A couple of years ago I bought as a hedge to my Sipp bond holdings the only "short" I could find, i.e. DB trackers U.K. gilt short ETF (SUKX). Since then, this has underperformed significantly when bonds tumbled last year, and is now back where I bought it, despite gilts quite a bit down from lofty 2012 Levels. Also, whilst DB states that entry/exit fees will be at most 3% either way, the bid/offer spread is at present 10.4%, whilst underlying short gilts are liquid. A hedsge is a hedge, so I am not minded to let go for now, but it just demonstrates (as if needed) that we get shafted with ETFs (and ETCs) with substantial hidden fees.
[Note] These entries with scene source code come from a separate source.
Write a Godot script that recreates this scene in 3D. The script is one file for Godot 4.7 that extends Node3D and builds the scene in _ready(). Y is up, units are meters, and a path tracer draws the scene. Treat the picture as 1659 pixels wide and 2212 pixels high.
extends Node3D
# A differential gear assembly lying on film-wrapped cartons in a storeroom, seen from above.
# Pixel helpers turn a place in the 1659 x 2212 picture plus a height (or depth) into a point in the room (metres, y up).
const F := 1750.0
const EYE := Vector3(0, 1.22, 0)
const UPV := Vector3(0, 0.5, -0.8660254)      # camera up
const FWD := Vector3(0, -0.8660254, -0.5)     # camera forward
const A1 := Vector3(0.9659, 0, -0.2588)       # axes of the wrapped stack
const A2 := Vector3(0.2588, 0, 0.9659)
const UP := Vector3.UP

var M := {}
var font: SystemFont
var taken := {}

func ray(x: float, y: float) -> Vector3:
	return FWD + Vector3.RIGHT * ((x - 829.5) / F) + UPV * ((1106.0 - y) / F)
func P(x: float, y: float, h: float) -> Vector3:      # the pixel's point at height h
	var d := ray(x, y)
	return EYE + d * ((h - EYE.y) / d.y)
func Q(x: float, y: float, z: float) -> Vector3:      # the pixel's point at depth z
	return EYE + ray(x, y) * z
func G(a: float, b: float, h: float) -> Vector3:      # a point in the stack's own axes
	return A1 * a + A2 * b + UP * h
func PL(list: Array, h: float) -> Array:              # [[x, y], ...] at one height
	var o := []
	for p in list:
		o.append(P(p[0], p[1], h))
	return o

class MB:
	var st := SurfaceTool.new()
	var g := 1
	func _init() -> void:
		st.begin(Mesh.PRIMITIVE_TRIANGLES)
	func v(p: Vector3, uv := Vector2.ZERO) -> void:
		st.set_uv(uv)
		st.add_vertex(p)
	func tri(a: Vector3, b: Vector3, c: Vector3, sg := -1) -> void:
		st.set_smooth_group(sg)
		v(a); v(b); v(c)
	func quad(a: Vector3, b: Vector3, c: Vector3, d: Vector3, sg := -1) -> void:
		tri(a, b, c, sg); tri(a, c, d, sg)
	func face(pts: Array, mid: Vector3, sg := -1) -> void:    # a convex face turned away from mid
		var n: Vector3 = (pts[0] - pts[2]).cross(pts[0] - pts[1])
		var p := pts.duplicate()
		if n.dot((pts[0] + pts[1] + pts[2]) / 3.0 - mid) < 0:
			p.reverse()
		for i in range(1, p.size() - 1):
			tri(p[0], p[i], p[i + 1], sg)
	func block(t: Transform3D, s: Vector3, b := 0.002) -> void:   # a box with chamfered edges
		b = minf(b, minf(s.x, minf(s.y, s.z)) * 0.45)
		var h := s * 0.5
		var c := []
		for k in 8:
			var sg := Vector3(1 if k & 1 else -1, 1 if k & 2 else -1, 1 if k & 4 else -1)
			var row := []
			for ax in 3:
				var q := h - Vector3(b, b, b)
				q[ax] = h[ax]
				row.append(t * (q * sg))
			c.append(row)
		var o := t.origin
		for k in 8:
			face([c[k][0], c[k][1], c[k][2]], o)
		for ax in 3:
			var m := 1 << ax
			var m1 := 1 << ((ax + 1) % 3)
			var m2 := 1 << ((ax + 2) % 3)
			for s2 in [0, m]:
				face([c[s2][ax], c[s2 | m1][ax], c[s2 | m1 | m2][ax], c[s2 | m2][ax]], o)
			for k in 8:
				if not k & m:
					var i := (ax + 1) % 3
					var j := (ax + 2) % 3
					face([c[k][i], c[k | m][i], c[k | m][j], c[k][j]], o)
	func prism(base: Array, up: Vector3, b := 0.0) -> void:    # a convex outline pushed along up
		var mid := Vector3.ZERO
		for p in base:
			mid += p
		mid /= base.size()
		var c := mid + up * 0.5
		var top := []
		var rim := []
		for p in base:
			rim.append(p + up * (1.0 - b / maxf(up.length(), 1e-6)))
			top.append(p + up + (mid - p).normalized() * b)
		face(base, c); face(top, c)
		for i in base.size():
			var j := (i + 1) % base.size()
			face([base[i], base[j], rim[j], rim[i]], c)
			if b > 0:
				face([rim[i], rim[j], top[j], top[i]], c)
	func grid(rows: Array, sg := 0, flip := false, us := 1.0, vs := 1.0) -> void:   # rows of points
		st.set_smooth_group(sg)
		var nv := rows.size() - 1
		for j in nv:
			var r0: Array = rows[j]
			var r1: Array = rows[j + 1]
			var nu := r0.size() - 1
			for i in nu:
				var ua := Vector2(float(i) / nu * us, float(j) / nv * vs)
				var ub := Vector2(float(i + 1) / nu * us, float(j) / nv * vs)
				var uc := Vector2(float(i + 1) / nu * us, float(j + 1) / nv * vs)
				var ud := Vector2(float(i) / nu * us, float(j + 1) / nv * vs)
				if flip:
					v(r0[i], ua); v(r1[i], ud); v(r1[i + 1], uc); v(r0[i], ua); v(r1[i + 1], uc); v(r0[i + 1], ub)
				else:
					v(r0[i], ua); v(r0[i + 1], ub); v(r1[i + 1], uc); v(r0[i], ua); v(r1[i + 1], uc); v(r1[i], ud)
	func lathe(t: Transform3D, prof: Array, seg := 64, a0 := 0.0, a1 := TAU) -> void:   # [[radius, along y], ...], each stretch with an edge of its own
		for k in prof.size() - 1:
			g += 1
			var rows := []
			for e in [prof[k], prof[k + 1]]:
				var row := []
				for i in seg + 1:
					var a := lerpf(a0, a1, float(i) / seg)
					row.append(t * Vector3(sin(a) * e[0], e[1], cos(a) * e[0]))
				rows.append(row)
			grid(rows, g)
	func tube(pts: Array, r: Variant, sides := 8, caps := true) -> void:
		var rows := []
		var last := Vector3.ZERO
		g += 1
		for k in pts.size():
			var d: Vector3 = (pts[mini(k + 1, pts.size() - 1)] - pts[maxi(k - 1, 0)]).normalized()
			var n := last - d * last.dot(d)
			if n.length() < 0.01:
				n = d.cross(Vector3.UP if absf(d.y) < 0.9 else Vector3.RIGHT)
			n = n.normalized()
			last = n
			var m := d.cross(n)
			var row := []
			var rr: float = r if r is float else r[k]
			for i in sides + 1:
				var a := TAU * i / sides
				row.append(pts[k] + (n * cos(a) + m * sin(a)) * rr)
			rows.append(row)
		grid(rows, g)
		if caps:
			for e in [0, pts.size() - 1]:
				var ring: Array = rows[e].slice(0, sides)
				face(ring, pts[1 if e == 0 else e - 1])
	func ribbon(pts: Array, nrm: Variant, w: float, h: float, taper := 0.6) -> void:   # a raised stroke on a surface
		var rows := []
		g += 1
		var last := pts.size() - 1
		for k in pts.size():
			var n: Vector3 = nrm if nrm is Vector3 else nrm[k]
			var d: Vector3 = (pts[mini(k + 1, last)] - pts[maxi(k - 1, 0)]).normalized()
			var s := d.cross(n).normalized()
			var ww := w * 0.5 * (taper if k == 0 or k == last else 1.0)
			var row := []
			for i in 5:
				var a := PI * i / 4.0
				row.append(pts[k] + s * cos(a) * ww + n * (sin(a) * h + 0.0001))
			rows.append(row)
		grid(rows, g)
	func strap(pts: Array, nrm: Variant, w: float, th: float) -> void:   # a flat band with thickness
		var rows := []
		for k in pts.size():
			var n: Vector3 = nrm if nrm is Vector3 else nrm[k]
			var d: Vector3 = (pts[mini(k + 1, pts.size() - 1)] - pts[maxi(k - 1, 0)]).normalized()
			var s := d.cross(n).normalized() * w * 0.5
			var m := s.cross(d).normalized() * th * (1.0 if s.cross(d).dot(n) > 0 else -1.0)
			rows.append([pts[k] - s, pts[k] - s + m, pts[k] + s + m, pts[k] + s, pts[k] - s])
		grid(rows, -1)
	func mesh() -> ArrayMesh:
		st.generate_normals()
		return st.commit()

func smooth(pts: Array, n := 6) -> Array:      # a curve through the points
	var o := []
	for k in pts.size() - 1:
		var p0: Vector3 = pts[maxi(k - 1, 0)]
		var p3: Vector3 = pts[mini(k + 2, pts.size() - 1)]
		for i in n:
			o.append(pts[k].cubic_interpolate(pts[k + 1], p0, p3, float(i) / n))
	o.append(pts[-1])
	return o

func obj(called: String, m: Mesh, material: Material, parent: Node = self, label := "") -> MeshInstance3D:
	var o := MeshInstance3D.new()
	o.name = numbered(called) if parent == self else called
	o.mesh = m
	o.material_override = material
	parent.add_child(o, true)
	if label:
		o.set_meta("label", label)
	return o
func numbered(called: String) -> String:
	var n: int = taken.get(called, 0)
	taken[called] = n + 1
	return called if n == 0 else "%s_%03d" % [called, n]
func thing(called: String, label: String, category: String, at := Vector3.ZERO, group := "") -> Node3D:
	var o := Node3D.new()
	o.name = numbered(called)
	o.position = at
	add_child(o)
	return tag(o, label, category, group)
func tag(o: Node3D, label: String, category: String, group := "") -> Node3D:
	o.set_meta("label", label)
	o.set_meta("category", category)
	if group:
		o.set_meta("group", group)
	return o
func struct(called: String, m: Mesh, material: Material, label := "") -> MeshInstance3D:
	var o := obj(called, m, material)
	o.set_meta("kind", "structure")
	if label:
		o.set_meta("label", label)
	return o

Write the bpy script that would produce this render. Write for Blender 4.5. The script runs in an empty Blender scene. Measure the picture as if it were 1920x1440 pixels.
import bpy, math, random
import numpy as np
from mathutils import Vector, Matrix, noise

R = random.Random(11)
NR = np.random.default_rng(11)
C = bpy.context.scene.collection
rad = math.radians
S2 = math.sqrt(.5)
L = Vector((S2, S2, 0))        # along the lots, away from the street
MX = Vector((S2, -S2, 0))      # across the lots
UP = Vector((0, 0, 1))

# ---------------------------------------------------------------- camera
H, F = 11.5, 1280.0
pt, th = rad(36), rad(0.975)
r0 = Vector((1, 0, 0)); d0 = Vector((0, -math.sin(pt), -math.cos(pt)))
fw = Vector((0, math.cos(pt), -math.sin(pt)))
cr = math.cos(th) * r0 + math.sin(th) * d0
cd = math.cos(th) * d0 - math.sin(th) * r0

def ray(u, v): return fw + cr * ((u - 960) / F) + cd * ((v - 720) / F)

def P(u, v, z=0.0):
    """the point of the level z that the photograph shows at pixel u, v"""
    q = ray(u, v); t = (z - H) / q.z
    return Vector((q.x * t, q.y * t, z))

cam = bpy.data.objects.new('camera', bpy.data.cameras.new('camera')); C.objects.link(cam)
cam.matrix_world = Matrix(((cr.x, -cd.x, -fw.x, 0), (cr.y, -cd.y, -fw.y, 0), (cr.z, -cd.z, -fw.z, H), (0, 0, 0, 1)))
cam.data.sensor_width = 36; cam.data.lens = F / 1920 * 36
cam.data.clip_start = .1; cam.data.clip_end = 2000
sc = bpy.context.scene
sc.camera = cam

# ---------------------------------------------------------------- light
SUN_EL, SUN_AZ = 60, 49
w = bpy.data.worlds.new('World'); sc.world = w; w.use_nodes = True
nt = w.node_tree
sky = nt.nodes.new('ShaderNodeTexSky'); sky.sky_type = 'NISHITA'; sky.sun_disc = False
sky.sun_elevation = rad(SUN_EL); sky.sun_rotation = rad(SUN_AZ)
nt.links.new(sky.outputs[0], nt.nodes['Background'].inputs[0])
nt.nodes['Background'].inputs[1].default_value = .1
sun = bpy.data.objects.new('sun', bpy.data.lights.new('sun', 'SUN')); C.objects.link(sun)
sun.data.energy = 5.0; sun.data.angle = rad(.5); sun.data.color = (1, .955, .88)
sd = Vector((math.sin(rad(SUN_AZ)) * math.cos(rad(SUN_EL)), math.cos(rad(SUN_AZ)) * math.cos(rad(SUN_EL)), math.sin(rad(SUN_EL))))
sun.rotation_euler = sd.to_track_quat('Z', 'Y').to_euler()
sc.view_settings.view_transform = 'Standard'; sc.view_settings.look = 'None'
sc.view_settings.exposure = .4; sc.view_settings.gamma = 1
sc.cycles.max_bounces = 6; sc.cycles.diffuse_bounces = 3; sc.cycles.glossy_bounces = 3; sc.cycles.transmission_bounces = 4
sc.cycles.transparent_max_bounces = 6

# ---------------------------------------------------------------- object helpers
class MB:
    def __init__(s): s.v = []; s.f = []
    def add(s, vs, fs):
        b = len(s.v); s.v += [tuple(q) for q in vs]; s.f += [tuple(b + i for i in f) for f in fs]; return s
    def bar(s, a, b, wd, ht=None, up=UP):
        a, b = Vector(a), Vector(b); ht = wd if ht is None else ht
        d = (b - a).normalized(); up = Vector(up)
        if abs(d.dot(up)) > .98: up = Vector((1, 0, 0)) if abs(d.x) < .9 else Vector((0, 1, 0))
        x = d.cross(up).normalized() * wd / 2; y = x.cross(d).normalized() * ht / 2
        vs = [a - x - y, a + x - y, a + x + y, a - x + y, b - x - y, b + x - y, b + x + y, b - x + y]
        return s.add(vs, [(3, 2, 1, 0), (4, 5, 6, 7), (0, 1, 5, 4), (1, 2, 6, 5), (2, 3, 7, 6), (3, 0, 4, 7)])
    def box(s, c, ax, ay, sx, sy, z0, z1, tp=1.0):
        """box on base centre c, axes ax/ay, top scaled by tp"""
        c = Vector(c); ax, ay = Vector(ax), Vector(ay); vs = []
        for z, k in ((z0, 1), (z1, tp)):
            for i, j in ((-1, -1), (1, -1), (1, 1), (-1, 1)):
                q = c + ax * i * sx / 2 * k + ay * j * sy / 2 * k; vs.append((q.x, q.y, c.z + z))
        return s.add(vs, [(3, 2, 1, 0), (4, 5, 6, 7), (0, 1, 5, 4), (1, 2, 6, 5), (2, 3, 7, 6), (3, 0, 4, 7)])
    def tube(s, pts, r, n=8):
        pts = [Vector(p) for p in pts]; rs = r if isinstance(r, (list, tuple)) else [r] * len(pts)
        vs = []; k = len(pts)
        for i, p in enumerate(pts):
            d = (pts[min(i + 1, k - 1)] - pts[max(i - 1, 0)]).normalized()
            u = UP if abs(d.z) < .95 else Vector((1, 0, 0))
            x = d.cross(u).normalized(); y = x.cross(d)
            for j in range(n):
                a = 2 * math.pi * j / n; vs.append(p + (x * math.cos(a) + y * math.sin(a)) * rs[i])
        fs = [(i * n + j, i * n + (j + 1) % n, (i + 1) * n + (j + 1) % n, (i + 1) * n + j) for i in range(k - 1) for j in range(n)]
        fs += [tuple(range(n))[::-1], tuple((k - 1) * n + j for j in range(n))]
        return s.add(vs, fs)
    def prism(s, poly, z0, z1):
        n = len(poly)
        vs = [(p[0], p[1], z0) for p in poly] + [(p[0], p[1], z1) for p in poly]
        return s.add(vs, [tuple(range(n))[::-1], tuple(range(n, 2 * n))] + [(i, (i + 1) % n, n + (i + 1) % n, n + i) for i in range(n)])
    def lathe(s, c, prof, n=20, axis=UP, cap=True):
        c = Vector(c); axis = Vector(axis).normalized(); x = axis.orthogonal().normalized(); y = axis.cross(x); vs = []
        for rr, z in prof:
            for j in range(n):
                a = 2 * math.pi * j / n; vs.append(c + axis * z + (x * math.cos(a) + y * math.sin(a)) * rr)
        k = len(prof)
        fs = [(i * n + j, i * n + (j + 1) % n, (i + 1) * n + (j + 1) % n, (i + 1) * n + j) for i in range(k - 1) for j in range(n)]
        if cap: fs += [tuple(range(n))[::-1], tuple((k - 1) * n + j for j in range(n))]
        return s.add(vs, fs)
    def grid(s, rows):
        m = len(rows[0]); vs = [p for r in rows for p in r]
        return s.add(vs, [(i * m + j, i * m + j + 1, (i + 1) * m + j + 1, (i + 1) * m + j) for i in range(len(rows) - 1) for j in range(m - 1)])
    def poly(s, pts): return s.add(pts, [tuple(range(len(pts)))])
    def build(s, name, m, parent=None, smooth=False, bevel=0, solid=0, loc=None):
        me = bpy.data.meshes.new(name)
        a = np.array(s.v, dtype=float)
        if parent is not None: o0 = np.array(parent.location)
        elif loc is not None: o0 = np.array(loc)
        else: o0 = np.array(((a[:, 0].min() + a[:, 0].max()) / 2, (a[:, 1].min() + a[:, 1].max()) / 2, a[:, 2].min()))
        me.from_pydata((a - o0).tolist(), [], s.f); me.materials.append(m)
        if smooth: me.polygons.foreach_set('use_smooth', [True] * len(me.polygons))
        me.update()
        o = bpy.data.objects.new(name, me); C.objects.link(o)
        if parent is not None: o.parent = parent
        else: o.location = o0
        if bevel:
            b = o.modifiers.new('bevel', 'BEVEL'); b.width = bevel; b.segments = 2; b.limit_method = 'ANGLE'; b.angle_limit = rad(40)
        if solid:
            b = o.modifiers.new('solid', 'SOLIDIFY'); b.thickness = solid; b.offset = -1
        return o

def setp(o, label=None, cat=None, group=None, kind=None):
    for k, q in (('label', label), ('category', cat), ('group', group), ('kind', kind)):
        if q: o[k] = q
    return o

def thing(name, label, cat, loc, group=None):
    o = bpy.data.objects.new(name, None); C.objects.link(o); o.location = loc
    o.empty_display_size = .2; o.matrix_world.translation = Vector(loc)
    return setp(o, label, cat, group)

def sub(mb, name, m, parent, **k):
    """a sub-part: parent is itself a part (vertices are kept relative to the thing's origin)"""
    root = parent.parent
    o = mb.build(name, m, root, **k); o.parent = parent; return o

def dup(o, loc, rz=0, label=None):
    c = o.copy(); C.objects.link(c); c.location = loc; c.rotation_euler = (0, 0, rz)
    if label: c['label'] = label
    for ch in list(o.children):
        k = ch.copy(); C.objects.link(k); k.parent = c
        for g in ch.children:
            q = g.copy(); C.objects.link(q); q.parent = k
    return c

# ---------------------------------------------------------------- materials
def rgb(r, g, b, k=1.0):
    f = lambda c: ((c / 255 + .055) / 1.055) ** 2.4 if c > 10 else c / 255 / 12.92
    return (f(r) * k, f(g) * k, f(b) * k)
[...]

  • I agree with your comments; especially those in relation to hidden fees for the private investor. I purchased these in January 2013 at 109.162 and sold in February 2013 at 110.201 becoming quickly disillusioned at the lack of movement in relation to the movements in the market. I note tonight that the price is still 109.65!
    However, you may be interested to hear, after this I decided to short the S&P500 (S&P500 2x inverse) with disastrous consequences. With this you are fighting currency movements, and limited real time dealing; that is 3 -4.30pm. Not to mention the exaggerated spreads, hidden costs and of course the dreaded QE policy, rendring common sense useless.
    Should anyone be thinking of shorting markets, as a hedge to there portfolio, be very careful!